We are upset and discontent either way: we resent a God that watches from above as we are tossed about down here, and we want to pull God down and make God face it with us. But we are no happier when God becomes one of us only to suffer the same fate we fear ourselves.
‘Go back up there and reclaim your power — get us out of here somehow!’ we say, and push Jesus toward a seat in glory rather than a dunking in the Jordan or a cross on a hillside.
Thankfully, God in God’s wisdom transcends our wavering opinions about what God should do and where God should be. The good news today is that Jesus entered the waters AND that the heavens were opened, the Spirit descended, and a voice spoke.
If the object of our faith and hope only goes as far as solidarity in suffering — entering the waters — then we’re still stuck in them: still stuck in them with a God who is stuck in them.
But God the Father who claims the Son is still “over the mighty waters,” and the Father sees and affirms the Son not only when he stands again on the shore. God is pleased and present even in the Son’s immersion because God can see beyond it. The Lord said in Isaiah, “new things I declare; before they spring into being I announce them to you.” When John was questioning why Jesus must enter the waters God was preparing to raise him up and send the Spirit on him.
The message spread, says Peter in our Acts passage, how Jesus “went about doing good and healing.” And then the wave stretched out with all the more determination, bent on drowning out the Word, extinguishing the light, submerging the Son.
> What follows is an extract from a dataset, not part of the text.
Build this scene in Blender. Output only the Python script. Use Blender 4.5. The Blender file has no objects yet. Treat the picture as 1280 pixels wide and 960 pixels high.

And it did.
It overtook him and killed him. You see, God is not unable to sympathize with a wave that rips a son from your side.
But neither does God remain a victim of the wave, with nothing more to offer than to share our contingent and tragic fate, for God remains over the mighty waters.
“They put him to death by hanging him on a tree,” Peter continues, “but God raised him on the third day.”
And not only did God raise him, God “allowed him to appear, not to all the people but to us who were chosen by God as witnesses.”
God allows us to see, lets us know that immersion is not the end. We get glimpses and share with each other as witnesses that God does not leave the violent wave with the last word.
The One who breaks the cedars of Lebanon allows a tree to claim the life of his Son, knowing that new life awaits, that resurrection and redemption come out of destruction and devastation. And we still don’t understand, but we believe. We must.
Baptized into the death of One who faced the wave, we believe that his victory too is somehow ours.
Already marked with water and raised to walk in newness of life we await the complete redemption of our bodies and of the earth. Even so, God remains over the mighty waters.